Tuesday, March 06, 2007

Just call me Weezy

After weeding through the seedy dark side of humanity that is Craig’s List New York, I shall fox wit them no more.

I moved down the island this weekend, to my own little bedroom/cubbyhole on the Upper East Side, part of a two bedroom I’m sharing with Greatest Roommate Of All Time. I met her online, actually, but worlds away from guys looking for feet to tickle in exchange for free rent. ’Cause, you know, I keep it classy. Turns out we work in the same building, one floor apart, do the same job, I know one of her bosses, and we’re from the same state. A match in roommate heaven. Or famous last words.
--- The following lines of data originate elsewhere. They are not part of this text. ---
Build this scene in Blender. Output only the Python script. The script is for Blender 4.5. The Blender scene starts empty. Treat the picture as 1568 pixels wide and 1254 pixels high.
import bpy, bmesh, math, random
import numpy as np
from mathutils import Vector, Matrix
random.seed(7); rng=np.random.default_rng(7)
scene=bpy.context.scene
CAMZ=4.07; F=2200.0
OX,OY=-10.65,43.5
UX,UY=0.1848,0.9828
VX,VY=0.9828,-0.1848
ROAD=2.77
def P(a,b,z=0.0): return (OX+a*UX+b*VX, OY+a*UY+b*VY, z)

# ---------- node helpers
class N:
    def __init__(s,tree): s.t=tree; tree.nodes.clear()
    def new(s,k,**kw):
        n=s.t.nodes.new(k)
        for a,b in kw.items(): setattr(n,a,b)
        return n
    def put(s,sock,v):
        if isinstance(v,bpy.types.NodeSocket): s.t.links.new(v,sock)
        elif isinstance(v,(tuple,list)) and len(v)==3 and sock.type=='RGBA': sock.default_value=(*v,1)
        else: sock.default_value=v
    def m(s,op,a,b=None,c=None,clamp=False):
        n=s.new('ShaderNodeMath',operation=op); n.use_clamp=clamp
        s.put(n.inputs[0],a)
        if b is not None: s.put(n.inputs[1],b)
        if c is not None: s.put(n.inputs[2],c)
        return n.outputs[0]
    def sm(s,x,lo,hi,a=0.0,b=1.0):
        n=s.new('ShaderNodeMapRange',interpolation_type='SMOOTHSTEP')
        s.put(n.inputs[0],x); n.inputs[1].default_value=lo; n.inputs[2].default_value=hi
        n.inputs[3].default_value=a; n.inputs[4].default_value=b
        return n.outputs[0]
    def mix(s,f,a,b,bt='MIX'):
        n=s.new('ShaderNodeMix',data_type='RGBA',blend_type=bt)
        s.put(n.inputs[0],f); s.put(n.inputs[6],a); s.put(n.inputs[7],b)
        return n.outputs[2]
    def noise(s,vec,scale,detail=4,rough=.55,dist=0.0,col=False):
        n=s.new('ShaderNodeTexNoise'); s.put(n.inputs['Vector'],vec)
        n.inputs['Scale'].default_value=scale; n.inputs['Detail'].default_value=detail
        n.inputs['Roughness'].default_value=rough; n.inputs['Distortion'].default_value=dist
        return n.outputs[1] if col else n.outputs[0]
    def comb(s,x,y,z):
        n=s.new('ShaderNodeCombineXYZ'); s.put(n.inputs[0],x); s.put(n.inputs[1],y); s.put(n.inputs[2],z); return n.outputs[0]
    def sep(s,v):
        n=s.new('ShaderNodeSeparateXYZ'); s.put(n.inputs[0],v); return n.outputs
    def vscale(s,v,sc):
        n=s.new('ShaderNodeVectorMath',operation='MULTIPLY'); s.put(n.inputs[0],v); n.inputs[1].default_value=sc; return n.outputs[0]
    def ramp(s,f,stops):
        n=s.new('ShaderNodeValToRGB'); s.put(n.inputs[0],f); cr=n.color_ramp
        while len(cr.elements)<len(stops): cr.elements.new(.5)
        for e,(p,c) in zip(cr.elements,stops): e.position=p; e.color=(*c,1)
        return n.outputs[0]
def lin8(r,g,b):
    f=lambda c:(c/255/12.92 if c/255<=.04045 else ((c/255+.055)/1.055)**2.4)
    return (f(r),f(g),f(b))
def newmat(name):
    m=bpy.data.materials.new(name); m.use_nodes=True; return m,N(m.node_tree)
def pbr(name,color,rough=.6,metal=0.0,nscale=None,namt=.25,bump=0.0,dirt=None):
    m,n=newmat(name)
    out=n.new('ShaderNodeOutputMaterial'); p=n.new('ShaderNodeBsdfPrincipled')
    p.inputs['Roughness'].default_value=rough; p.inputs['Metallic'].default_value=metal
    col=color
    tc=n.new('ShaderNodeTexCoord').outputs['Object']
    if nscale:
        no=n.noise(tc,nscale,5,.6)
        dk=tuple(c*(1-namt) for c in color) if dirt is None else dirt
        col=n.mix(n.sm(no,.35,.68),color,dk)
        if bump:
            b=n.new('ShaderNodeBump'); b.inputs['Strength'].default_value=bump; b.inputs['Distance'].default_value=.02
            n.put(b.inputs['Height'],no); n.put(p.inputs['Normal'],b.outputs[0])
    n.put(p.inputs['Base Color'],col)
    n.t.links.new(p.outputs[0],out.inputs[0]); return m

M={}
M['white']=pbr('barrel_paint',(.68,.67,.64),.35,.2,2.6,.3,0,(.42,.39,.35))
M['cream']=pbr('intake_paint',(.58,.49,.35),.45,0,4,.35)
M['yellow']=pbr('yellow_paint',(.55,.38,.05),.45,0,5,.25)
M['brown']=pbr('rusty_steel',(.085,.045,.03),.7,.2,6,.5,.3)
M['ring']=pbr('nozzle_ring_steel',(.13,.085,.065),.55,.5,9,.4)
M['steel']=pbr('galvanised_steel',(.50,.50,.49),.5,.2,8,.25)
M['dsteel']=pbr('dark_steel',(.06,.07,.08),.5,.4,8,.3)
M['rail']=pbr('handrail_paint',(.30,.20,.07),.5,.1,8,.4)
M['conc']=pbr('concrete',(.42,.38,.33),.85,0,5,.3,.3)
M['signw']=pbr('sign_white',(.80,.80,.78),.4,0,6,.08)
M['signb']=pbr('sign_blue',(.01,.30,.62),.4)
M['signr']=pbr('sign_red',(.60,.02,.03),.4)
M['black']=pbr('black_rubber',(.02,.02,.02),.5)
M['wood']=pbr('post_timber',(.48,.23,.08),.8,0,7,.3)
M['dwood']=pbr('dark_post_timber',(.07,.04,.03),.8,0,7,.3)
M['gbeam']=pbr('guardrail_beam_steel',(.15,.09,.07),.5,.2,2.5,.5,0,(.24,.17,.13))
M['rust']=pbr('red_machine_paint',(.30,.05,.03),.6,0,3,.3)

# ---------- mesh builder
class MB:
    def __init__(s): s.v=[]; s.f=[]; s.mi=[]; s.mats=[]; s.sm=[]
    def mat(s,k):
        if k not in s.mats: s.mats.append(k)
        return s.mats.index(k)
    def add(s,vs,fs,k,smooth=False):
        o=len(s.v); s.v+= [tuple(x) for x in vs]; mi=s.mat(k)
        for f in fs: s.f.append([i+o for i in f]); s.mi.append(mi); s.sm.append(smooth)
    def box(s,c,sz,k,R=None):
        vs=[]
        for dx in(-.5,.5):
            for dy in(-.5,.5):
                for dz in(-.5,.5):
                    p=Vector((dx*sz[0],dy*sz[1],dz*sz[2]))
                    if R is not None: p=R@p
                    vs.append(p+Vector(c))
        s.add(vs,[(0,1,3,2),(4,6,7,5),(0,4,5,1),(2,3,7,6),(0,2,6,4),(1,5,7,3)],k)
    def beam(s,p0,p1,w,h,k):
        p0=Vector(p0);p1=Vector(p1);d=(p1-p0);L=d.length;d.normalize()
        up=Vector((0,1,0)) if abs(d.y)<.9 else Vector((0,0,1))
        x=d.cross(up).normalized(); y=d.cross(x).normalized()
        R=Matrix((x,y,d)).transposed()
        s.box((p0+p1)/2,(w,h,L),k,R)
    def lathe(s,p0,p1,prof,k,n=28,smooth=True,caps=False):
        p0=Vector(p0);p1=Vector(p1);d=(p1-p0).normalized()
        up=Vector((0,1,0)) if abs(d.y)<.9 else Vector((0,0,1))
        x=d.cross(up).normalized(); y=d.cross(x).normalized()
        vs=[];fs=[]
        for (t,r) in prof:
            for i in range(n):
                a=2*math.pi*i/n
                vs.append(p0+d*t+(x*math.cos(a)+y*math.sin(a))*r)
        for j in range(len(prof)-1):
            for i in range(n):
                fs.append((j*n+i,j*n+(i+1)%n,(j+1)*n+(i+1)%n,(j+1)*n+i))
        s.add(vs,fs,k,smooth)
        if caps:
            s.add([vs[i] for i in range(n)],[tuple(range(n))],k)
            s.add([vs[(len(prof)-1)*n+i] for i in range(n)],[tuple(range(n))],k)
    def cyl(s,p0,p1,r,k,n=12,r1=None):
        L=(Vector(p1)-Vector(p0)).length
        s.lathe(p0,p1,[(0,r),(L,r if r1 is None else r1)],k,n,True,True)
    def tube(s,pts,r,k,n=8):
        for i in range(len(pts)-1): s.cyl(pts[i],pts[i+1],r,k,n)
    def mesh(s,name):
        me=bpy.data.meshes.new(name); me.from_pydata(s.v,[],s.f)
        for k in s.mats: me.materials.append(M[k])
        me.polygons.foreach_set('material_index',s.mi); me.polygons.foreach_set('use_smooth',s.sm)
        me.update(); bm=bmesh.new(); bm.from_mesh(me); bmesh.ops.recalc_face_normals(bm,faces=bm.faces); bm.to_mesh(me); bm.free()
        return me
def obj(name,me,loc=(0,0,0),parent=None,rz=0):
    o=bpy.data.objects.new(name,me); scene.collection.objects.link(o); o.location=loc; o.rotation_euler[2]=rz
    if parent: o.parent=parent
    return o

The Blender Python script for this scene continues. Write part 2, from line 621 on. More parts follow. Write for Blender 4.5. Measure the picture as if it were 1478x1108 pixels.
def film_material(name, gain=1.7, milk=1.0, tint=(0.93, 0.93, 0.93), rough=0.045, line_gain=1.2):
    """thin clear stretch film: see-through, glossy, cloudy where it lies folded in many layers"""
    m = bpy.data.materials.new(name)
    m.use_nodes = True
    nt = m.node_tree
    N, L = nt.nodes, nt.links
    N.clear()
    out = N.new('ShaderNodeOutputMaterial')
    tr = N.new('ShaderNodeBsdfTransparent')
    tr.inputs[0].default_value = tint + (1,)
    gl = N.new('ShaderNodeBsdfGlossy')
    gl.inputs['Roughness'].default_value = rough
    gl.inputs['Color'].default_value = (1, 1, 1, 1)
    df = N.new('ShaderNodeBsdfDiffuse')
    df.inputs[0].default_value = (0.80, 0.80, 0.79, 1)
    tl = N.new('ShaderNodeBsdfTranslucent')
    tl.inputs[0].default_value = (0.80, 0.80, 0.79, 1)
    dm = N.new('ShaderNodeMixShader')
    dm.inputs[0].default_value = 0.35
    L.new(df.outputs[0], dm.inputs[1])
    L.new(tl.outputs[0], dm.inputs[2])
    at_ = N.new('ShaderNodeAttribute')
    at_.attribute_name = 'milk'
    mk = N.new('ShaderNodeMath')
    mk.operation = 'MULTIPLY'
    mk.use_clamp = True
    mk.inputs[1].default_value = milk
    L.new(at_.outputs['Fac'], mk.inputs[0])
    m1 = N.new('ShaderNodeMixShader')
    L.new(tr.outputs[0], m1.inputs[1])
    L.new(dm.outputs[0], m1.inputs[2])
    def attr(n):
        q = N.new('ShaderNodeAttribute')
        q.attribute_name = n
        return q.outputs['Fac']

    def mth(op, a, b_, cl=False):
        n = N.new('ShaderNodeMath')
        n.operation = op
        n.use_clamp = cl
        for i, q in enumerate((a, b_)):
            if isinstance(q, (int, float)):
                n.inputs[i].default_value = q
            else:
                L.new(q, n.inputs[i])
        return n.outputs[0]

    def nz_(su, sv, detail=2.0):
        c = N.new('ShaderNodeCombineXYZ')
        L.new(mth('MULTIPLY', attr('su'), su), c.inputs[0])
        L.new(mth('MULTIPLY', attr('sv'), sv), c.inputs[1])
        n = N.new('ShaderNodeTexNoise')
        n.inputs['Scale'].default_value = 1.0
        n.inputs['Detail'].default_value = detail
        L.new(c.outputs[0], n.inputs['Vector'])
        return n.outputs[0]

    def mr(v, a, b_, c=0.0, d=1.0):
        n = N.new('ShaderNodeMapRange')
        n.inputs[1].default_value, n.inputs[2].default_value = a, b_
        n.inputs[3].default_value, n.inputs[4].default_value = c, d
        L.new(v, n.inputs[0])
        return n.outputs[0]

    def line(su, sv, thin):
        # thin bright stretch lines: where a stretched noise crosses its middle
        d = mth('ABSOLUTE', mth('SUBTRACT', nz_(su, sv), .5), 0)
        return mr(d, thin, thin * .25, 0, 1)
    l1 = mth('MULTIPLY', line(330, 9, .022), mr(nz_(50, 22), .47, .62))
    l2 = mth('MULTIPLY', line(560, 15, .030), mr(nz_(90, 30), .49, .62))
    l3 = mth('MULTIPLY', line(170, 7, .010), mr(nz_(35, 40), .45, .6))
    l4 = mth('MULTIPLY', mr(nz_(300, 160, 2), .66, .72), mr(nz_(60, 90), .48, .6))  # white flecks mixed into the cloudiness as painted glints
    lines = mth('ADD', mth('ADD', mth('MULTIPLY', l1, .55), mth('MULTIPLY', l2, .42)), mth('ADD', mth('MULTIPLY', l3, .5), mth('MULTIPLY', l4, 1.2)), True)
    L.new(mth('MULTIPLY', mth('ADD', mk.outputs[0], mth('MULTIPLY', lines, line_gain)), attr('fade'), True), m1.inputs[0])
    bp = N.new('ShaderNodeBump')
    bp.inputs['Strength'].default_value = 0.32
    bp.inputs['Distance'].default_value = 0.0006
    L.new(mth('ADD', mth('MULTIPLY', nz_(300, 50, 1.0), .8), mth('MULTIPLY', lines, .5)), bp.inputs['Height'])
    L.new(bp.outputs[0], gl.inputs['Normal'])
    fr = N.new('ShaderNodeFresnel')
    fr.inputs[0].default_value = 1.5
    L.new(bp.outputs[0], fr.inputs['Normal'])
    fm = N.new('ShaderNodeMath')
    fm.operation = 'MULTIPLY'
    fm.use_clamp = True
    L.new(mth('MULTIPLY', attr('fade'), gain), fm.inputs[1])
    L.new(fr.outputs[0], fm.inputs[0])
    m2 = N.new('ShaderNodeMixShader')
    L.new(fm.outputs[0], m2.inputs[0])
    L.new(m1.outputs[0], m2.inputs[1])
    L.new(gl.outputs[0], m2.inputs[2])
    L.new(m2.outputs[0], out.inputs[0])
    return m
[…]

We’re off to a strong start though — GROAT even made me dinner Sunday night while I assembled my bed.

Added bonus: I no longer breathe in plumes of black mold from my wall (or as my super adorably called it “just humidity.”)

I actually had to put together my bed twice, as I realized the hard way that in the bed's original direction the final, uh, metal thing was about 3 inches longer than the room. So up against the other wall it went, and now it’s in a cool little nook exactly as wide as the bed that I’m calling “cozy” and “like being in a playhouse” to keep myself from feeling claustrophobic.

I had the offer of bed-assemblage assistance from Azerbaijani Mover, who wanted to come back off the clock to help me put it together, then take me for margaritas.
“I can think of no more awkward-at-best/terrifying-at-worst situation,” I did not say.
“No thanks, I’ve got it,” I said.

What I called “making conversation to fill the silence in the moving truck talking about caviar from the Caspian Sea” he saw as flirting. Likewise, when he said he could lift the box because he “made many of the push-ups today” I saw as a fun translation, like being near a real-life Borat. He saw it as bragging.

Also, he warmed up by saying, “You might not really believe this, you might not hear this a lot, but you are actually quite pretty.” Did he just compliment me and insult me at the same time? And then there was this gem: “You will be a good mother some day.” Is this hitting on a girl Azerbaijani style?

Well that’s just great. Plus, he knows where I live. Stranger Danger! Stranger Danger! I’ve seen Law & Order: SVU, I know how this works.

4 comments:

Unknown said...

Yay!

Congrats on the move Kate. May your days with heavenly Roommate be plenty and fun.

Tracy Kaufman said...

Wait a minute, free rent AND foot tickling? My two passions! How could you pass that up?

ReasonswhyIdumpedyou@gmail.com said...

lc: Thanks! Everyone's invited for cookies.

tts: It was tempting, I'll admit. The thing that threw me was he said the girl had to be under 5'3". So close!

Jacob Bennett said...

You might not really believe this, you might not hear this a lot, but you are actually quite funny.